In an interview to CNBC-TV18, Rahul Chadha, head of India investment/associate director, Mirae Asset Global Investments says he has seen fairly large investors coming through their own registered accounts on P-Notes (participatory notes) but that a fair bit of these accounts are registered through Mauritius. "So the whole ambiguity is on what you call as a business existence in Mauritius, and how you define the status of those companies." He says clarity will come in only in the next few weeks.

For now, FIIs remain hopeful that once clarity comes in, foreign investment both from portfolios and direct investment which has been welcomed in the past continues to get the same encouragement as before.

In the near-term, he sees the market remaining subdued. Many analysts and investors are banking on the Reserve Bank dishing out a rate cut on April 17 but for the market to perform, successive rate cuts are needed over the next 12-15 months. The RBI has a limited window to work in with macro issues like spiraling crude prices, core inflation remaining elevated, coalition politics leaving the government's policy decisions and a poor fiscal deficit.
Below is the edited transcript of the interview with CNBC-TV18's Udayan Mukherjee and Mitali Mukherjee. Also watch the accompanying video

Q: Yesterday the market sentiment was quite bad because of all this confusion over GAAR, how bad is the situation, how confused are people, what are the real issues according to you?

A: The point is much more than P-Notes, we have seen fairly large investors coming through their own registered accounts but fair bit of these accounts are registered through Mauritius. So the whole ambiguity is on what you call as a business existence in Mauritius and how do you define the status of those companies. I think clarity is sought on that so let us wait for that in coming weeks.

Q: Yesterday there were reports that perhaps Finance Ministry officials will be holding conference calls with the FIIs to explain some of this, have you sought any clarification from them or have they reached out to institutional investors like you?

A: We have talked to a number of people but there isn't much clarity on this. You hope that in coming weeks you get clarity on that and you also hope that foreign investment both from portfolios and direct investment which has been welcomed in the past continues to get the same encouragement as before.

Q: Do you expect markets to remain subdued like they have been for the last few weeks out here because we have corrected nearly 400 points from the recent top now?

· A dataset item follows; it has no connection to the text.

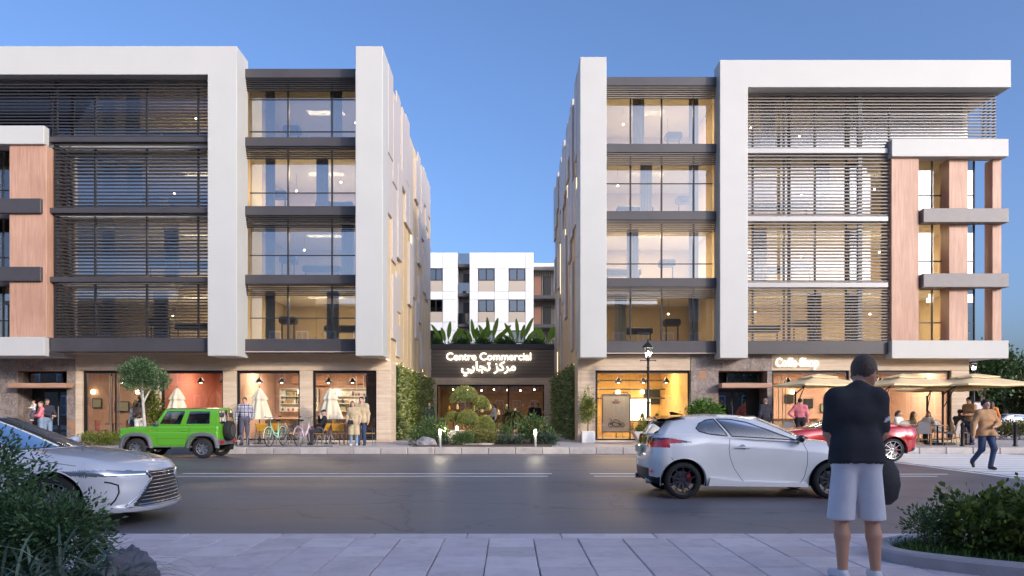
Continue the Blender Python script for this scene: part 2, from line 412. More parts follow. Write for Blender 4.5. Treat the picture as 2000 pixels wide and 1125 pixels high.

A: I think near-term markets would remain subdued. Budget has been in sync with expectations. One expected some rollback of excise duty cuts which were given two years back so that has happened. What has got markets worried was the rollback of fare hikes which came in Railway Budget, absence of hike in retail fuel prices. The fiscal deficit number of 5.1 % given in the Budget for next year looks a bit aggressive, it could be anywhere between 5.5% and 5.8% and the government borrowing program seems large. So you need to see definitive steps to reduce the deficit because year after year it is becoming a big number and that is what is keeping markets worried.

Q: We will hear details of the borrowing programme today but there is a debate now on market about whether we will get that rate cut in April policy or not, do you think we will?

A: I think it is inflation - where the core inflation number is coming, which also indicates the central banks comfort with cutting rates. It is widely expected that we will have one rate cut in April. But for the markets to perform, you need successive rate cuts over next 12-15 months, which looks difficult at this point of time with where the crude is, where all the tax increases are being passed by the business to the consumer. Inflation may remain slightly high, which may impede central banks ability to cut rates.

We may get a limited window where inflation is soft for next 3-4months but after that it comes back again and that may impact market. In terms of policy paralysis, we are yet to see government take tough decisions. Some of it happened but because of coalition politics and all these constraints from the more conservative partners, we are seeing government unable to take tough decisions. So that coupled with poor health of the fiscal is weighing on markets.